Thanks to Wordsworth and many other poets and artists operating in the 18th and 19th centuries, the number of visitors to Monmouth and the surrounding Wye Valley greatly increased. Today the rivers and beautiful countryside are coupled with fine Georgian and Victorian architecture for residents and visitors to enjoy.

Well known for its iconic 13th century gatehouse bridge, known as the Monnow Bridge, Monmouth has a famous recent past thanks to connections with rock bands such as Queen, Oasis & Simple Minds.

Found just outside the town is Rockfield Studios, one of the most famous British recording studios, where Queen recorded parts of “Bohemian Rhapsody”, their most iconic song in 1975. Twenty years later, it was the scene of more excesses when Mancunian Britpop legends Oasis recorded their most successful second album “(What’s the Story) Morning Glory?”

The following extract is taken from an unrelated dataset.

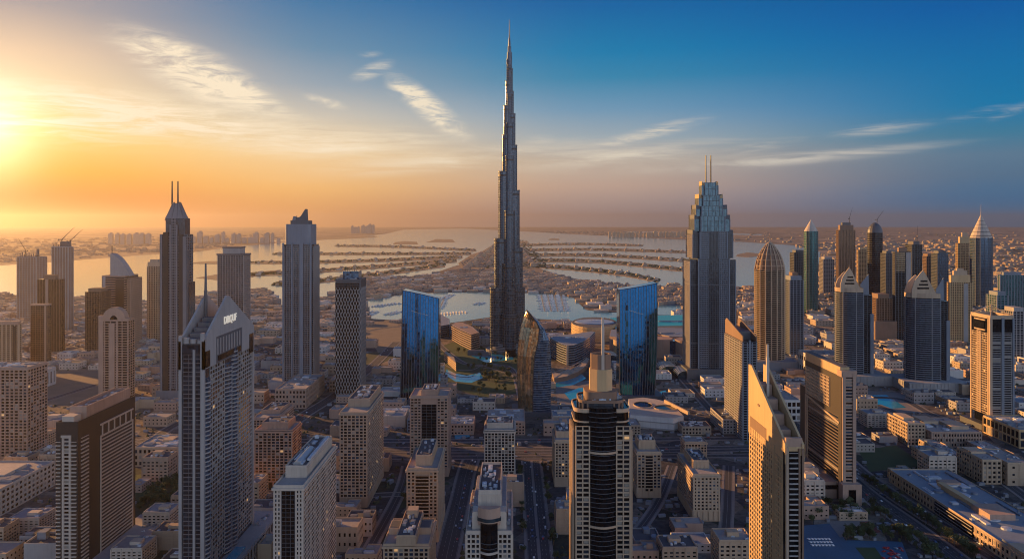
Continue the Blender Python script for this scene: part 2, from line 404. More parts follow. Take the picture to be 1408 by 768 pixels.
    def done(s, nwin=100):
        for (key, mn), (b, mat) in s.fr.items():
            if b.v: b.build(key.split('#')[0], mat, s.o)
        vis = []; rest = MB(); rm = []; names = []
        for w in s.win:
            px, py = proj(s.x + w[0], s.y + w[1], w[2]); ok = w[7] and -5 < px < 1413 and -5 < py < 773
            vis.append((0 if ok else 1, s.y + w[1] - w[4] * 3, -w[2], w))
        vis.sort(key=lambda q: q[:3])
        for k, q in enumerate(vis):
            x, y, z, an, pw, ph, mat, _ = q[3]
            if k < nwin and q[0] == 0:
                o = bpy.data.objects.new('window', win_mesh(mat)); COL.objects.link(o); o.parent = s.o
                o.location = (x, y, z); o.rotation_euler = (0, 0, an); o.scale = (pw, .12, ph)
            else:
                rest.box(x, y, z - ph / 2, z + ph / 2, pw, .12, an)
                if mat not in names: names.append(mat)
                rm += [names.index(mat)] * 6
        if rest.v:
            o = rest.build('window', None, s.o); o['kind'] = 'stuff'
            for mat in names: o.data.materials.append(mat)
            o.data.polygons.foreach_set('material_index', rm)
        return s
WG = (GL_DARK, GL_DARK, GL_BLACK, GL_BLACK, GL_BLACK, GL_BLUE, GL_BRON, BLIND) * 14 + (LIT,)
WB = (GL_BLACK, GL_BLACK, GL_BLACK, GL_DARK, GL_DARK, BLIND) * 20 + (LIT,)

def spire(t, x, y, z0, z1, r0, r1, mat=DSTEEL, name='spire', n=8):
    b = MB(); b.tube((x, y, z0), (x, y, z1), r0, r1, n); return t.part(name, mat, b)
def crane(px, Y, z, hgt, jib, az, lift, label):
    o = tag(empty('tower_crane', (gx(px, Y), Y, z)), label, 'crane')
    b = MB()
    for k in range(int(hgt / 3)):
        z0 = k * 3
        for sx_, sy_ in ((-1, -1), (1, -1), (1, 1), (-1, 1)): b.box(sx_, sy_, z0, z0 + 3, .5, .5)
        b.tube((-1, -1, z0), (1, -1, z0 + 3), .2, .2, 4); b.tube((1, 1, z0), (-1, 1, z0 + 3), .2, .2, 4)
    b.build('mast', DSTEEL, o)
    c = MB(); c.box(0, 0, hgt, hgt + 2.6, 3.4, 3.4); c.build('cab', DSTEEL, o)
    d = Vector((math.cos(az) * math.cos(lift), math.sin(az) * math.cos(lift), math.sin(lift))); s0 = Vector((0, 0, hgt + 2.6))
    j = MB(); e = s0 + d * jib
    for off in (Vector((0, 0, 0)), Vector((0, 0, 1.8)), Vector((-math.sin(az), math.cos(az), .9)) * 1.0): j.tube(s0 + off, e, .42, .3, 5)
    for k in range(int(jib / 4)): j.tube(s0 + d * (k * 4), s0 + d * (k * 4 + 2) + Vector((0, 0, 1.8 * (1 - k * 4 / jib))), .2, .2, 4)
    j.build('jib', DSTEEL, o)
    w = MB(); bk = s0 - Vector((d.x, d.y, 0)) * jib * .28; w.tube(s0, bk, .6, .5, 5); w.box(bk.x, bk.y, bk.z - 2.5, bk.z + .6, 2.4, 2.4, az); w.build('counterweight', DSTEEL, o)
    top = s0 + Vector((0, 0, 6)); a = MB(); a.tube(s0, top, .4, .3, 5); a.tube(top, e, .16, .16, 4); a.tube(top, bk, .16, .16, 4); a.build('stay_cable', DSTEEL, o)
    return o

# ================================================================= the tall stepped needle tower
def needle():
    Y = 2046.0; X = gx(700.5, Y); k = Y / F
    t = Tower('skyscraper', 'tallest tower, slender dark stepped needle rising above the marina into the sky', 'skyscraper', 680, 721, Y - 36, 60, depth=76, phrase='the tall needle skyscraper')
    cx = X - t.x; cy = 0.0
    L = [(27.5, 395), (21.5, 328), (15.5, 236), (10.5, 186), (8.6, 146), (5.6, 112), (4.0, 82)]
    Rr = [(21.5, 395), (18.5, 341), (14.2, 262), (10.6, 200), (8.2, 157), (5.8, 126), (4.4, 95)]
    Fr = [(24, 430), (20, 362), (16, 290), (11, 215), (8.5, 170), (6, 130), (4.2, 90)]
    def lobe(ang, e, w):
        a = R(ang); u = (math.cos(a), math.sin(a)); v = (-u[1], u[0]); P = []
        for q in range(9):
            f = R(-90 + 180 * q / 8); r = w * math.cos(f); P.append((cx + u[0] * (e - w + r) + v[0] * w * math.sin(f), cy + u[1] * (e - w + r) + v[1] * w * math.sin(f)))
        P.append((cx - u[0] * w * .3 + v[0] * w, cy - u[1] * w * .3 + v[1] * w)); P.append((cx - u[0] * w * .3 - v[0] * w, cy - u[1] * w * .3 - v[1] * w))
        return P
    for ang, tiers in ((196, L), (-16, Rr), (-90, Fr), (90, Fr)):
        z0 = 0
        for i, (e, py) in enumerate(tiers):
            z1 = gz(py, Y); w = min(e * k * .62, (13.5 - i * 1.75) * k * .62 + 2)
            P = lobe(ang, e * k, w)
            b = MB(); b.prism(P, z0, z1); t.part('wing_tier', GL_BURJ, b)
            b = MB(); zz = z0 + 3
            while zz < z1 - 2:
                b.ring(P, zz, zz + 1.1, .3); zz += 6.4
            b.ring(P, z1 - 1.4, z1 + 1.0, .9); t.part('floor_band', SLATE, b)
            b = MB(); n = len(P)
            for q in range(0, 9):
                x, y = P[q]; b.tube((x, y, z0), (x, y, z1 + 2.0), .5, .5, 4)
            t.part('facade_fin', SLATE, b)
            b = MB(); b.ring(P, z1 - 12, z1 - 8, .38); t.part('plant_floor_band', DARKB, b)
            z0 = z1 - 4
    b = MB(); r0 = 2.7 * k
    b.prism(oval(3.6 * k, 3.6 * k, 16, cx, cy), gz(130, Y), gz(72, Y)); b.prism(oval(2.5 * k, 2.5 * k, 16, cx, cy), gz(72, Y), gz(64, Y)); t.part('core_shaft', GL_BURJ, b)
    spire(t, cx, cy, gz(64, Y), gz(52, Y), 1.7 * k, 1.1 * k, SLATE); spire(t, cx, cy, gz(52, Y), gz(27, Y), .7 * k, .2 * k, DSTEEL)
    b = MB()
    for i, (r, z) in enumerate(((52, 10), (44, 17), (38, 24))): b.prism(oval(r, r * .8, 32, cx - 8 + i * 4, cy - 6), i * 8 if i else 0, z)
    t.part('podium', SLATE, b)
    b = MB()
    for i, (r, z) in enumerate(((52, 10), (44, 17), (38, 24))):
        for q in range(2): b.ring(oval(r, r * .8, 32, cx - 8 + i * 4, cy - 6), z - 1 - q * 4, z - q * 4, .7)
    t.part('podium_band', GREYC, b)
    b = MB(); x0 = gx(668, 2000) - t.x; b.prism(oval(13, 13, 20, x0 + 62, -70), 0, 16); b.prism(oval(14, 14, 20, x0 + 62, -70), 16, 17.5); t.part('entrance_pavilion', GL_BLACK, b)
    for q in range(4):
        b = MB(); b.box(x0 - 25 + q * 9, -50 - q * 4, 0, 12 - q * 2, 40 - q * 6, 16); t.part('podium_terrace', SLATE, b)
    t.done()
needle()

# ================================================================= near and middle towers with punched windows
def box_tower(name, label, cat, px, style):
    pass

# --- tower with the sign and the gabled crown
def sign_tower():
    Y = 680.0
    t = Tower('office_tower', 'tower with steep gabled stone crown, roof spike and lit letters on the gable', 'tower', 246, 280, Y, 479, side=349, phrase='the gabled tower with letters', z=229)
    w, d = t.w, t.d; P = rect(w, d); body = t.prism('glass_wall', GL_DARK, rect(w - 2, d - 2), 0, 226)
    # long face towards the street: curved balcony stacks and a grid of windows
    xr = w / 2; zt = 205
    e = [((xr - 1, -d / 2 + 16), (xr - 1, -d / 2 + 52))]; t.skin(e, GREYC, 30, zt + 4, 3.9, 5.8, (1.0, .55), (.8, .45), win=(.78, .66, WB))
    e = [((xr - 1, -d / 2 + 84), (xr - 1, d / 2 - 4))]; t.skin(e, GREYC, 30, zt, 3.9, 5.8, (1.0, .55), (.8, .45), win=(.78, .66, WB))
    for (y0, y1, top) in ((-d / 2 + 3, -d / 2 + 16, 196), (-d / 2 + 52, -d / 2 + 70, 200), (-d / 2 + 70, -d / 2 + 84, 212)):
        arc = [(xr - 2, y0)] + [(xr - 1 + 2.6 * math.sin(math.pi * q / 8), y0 + (y1 - y0) * q / 8) for q in range(9)] + [(xr - 2, y1)]
        b = MB(); b.prism(arc, 24, top); t.part('curved_bay', GL_BLUE, b)
        t.bands(arc, GREYC, 24, top, 3.7, 1.0, .8, 'balcony_band#' + str(y0))
    # corner piers and end face
    for x, y, ww, dd, z1 in ((xr - 1.2, -d / 2 + 1.4, 3.0, 3.2, 236), (-xr + 1.0, -d / 2 + 1.4, 2.6, 3.2, 234), (2.2, -d / 2 + .6, 1.8, 2.2, 222), (xr - .9, d / 2 - 2, 2.6, 4, 224), (-xr + 1, d / 2 - 2, 2.6, 4, 224)):
        b = MB(); b.box(x, y, 0, z1, ww, dd); t.part('corner_pier', GREYC, b)
    t.skin([((-xr + 3, -d / 2 + 1), (xr - 3, -d / 2 + 1))], DGREY, 24, 218, 3.7, 6, (.7, .25), (.3, .3), key='end_wall_frame')
    t.skin([((-xr + 1, d / 2 - 6), (-xr + 1, -d / 2 + 6))], GREYC, 24, 218, 3.7, 6, (1.0, 1.6), (.6, .8), key='balcony_frame')
    # gable walls along both long faces, open roof between them
    ya, yb = -d / 2 - .2, d / 2 + .2
    apex = -d / 2 + d * .42
    for name, x, th in (('gable_wall', xr + .3, -2.0), ('gable_wall', -xr - .3, 2.0)):
        b = MB(); b.slab([(x, ya, 205), (x, ya, 229), (x, apex, 263), (x, apex + 4, 263), (x, yb, 226), (x, yb, 205)], (th, 0, 0)); t.part(name, GREYC, b)
    b = MB(); b.box(xr + .45, apex + 6, 205.4, 229, .5, d * .50); t.part('louvre_panel', SLATE, b)
    b = MB()
    for q in range(9): b.box(xr + .8, apex - d * .19 + q * d * .054, 213, 227, .5, 2.4)
    t.part('louvre_fin', GREYC, b)
    b = MB(); b.box(xr + .62, apex + 6, 207, 212, .3, d * .46); b.box(xr + .5, -d / 2 + 8, 206, 220, .4, 10); b.box(xr + .5, d / 2 - 9, 200, 219, .4, 12); t.part('crown_window', GL_BLACK, b)
    b = MB(); b.box(0, 0, 226, 227, w - 4, d - 4); t.part('roof', DROOF, b)
    b = MB()
    for q in range(5): b.box(0, -d / 2 + 8 + q * 9, 227, 231 + q * 3.4, w - 8, 8)
    t.part('roof_step', DGREY, b)
    for q in range(3):
        b = MB(); b.prism(oval(2.6, 2.6, 16, -xr + 5 + q * 6, -d / 2 + 3.5), 227, 232 - q); t.part('roof_tank', GREYC, b)
    x, z = t.loc(285.5, 367, Y + 62); spire(t, x + 2, -d / 2 + 52, 229, 268, 2.0, 1.7, DGREY, 'mast_base'); spire(t, x + 2, -d / 2 + 52, 268, z + 4, 1.3, .8, DGREY, 'roof_spike')
    # podium
    b = MB(); b.box(6, 18, 0, 26, w + 22, d + 30); t.part('podium', GREYC, b)
    t.skin([((xr + 17, -d / 2 + 3), (xr + 17, d / 2 + 33))], GREYC, 3, 25, 11, 9, (2.2, .9), (2.4, 1.2), key='podium_frame', win=(.7, .7, WB))
    b = MB(); b.box(xr + 8, -d / 2 + 40, 26, 26.9, 9, 60); t.part('terrace_pool', POOL, b)
    t.plant(xr + 8, d / 2 + 5, 26, 12, 36, 5, 3)
    # letters on the gable
    m = Mat('backlit_letter'); m.base((.85, .78, .66)); m.b.inputs['Emission Color'].default_value = (1, .88, .68, 1); m.b.inputs['Emission Strength'].default_value = .18
    cu = bpy.data.curves.new('letter', 'FONT'); cu.body = 'DIBQUF'; cu.size = 9.4; cu.extrude = .35; cu.offset = .12; cu.align_x = 'CENTER'; cu.space_character = .98
    tmp = bpy.data.objects.new('tmp', cu); COL.objects.link(tmp); bpy.context.view_layer.update()
    me = bpy.data.meshes.new_from_object(tmp.evaluated_get(bpy.context.evaluated_depsgraph_get())); bpy.data.objects.remove(tmp)
    me.materials.clear(); me.materials.append(m.m)
    s = bpy.data.objects.new('sign_lettering', me); COL.objects.link(s); s.parent = t.o
    s.rotation_euler = (R(90), 0, R(90)); s.location = (xr + .75, apex + 7, 238)
    t.done()
sign_tower()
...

Built shortly after the Norman invasion, Monmouth Castle was intended to be a key fortress maintaining English power over the Welsh. The site was later the birthplace of King Henry V, best known for the Shakespeare play about his victory at Agincourt, and during the seventeenth century Civil War, the castle changed hands three times before it was then partially ruined by parliamentary forces.

The town of Monmouth was granted its first market charter in 1256, by royal order, making it important as the biggest market in a predominantly agricultural region. One of the first wave of specialist retailers to arrive at Borough Market was Monmouth Coffee Company in the 1990s. The local coffee specialists have gone on to become one of the best known names in British-produced coffee as well as a pioneering some of the development of café culture in the UK.

Although ostensibly still very much a local company, Monmouth Coffee imports a wide variety of beans from farms, estates and cooperatives around the coffee-growing world. These beans are then skilfully roasted in nearby Bermondsey, while remaining their single origin status.

Three rivers, the Trothy, Wye and its tributary the Monnow, all converge in the south of Monmouth. It’s the last of these three that the town takes its name. Being a county town, Monmouth also gives its name to the county of Monmouthshire.

The 13th century Monnow Bridge is the only one of its type left in Britain. Monmouth was also famous in history due to its association with aviator Charles Rolls of The Hendre (a large house just outside of the town), who achieved the longest single flight in a hot-air balloon and the world’s first non-stop double Channel crossing in an aeroplane. He was sadly killed in a plane crash aged just 32, but had already founded the Rolls-Royce automobile company with Henry Royce in 1904.

Other historical points of interest around Monmouth include the remains of an 11th-century Benedictine priory, a boys’ school founded in 1614, the 17th-century Wye Bridge, and the Shire Hall (1724).

Since 1966, the A40 dual carriageway road has linked Monmouth to the M50 motorway at nearby Ross-on-Wye. Regular bus services run between the town and nearby towns such as Hereford, Ross-on-Wye, Coleford, Chepstow, Newport and Abergavenny.

Monmouth developed primarily as a agrarian economy, with farmland surrounding a thriving market town, rather than as a centre of industry. The wool industry did play an important role in the early growth of Monmouth, with the town being a centre for the production of a popular type of knitted caps from the 15th century onwards.

Monmouth over the years has also featured iron and tinplate works, together with paper and corn mills. At one point, the town was also an important river port, with warehouses and wharves along the banks of the Wye later being removed for the building of the A40 relief road.

The town’s small traditional theatre and cinema, the Savoy Theatre, on Church Street, is believed to be the oldest working theatre in Wales. There are a number of local performance groups which operate around Monmouth, including the Off Centre Theatre Company, Monmouth Operatic Society, Monmouth Choral Society, and one of the largest music societies in the country known as the Merlin Society.

Outdoor location scenes for Doctor Who were filmed in Monmouth. Episodes of the BBC sci-fi drama were filmed in the town in 2005 (The Unquiet Dead) and also in 2008 (The Next Doctor).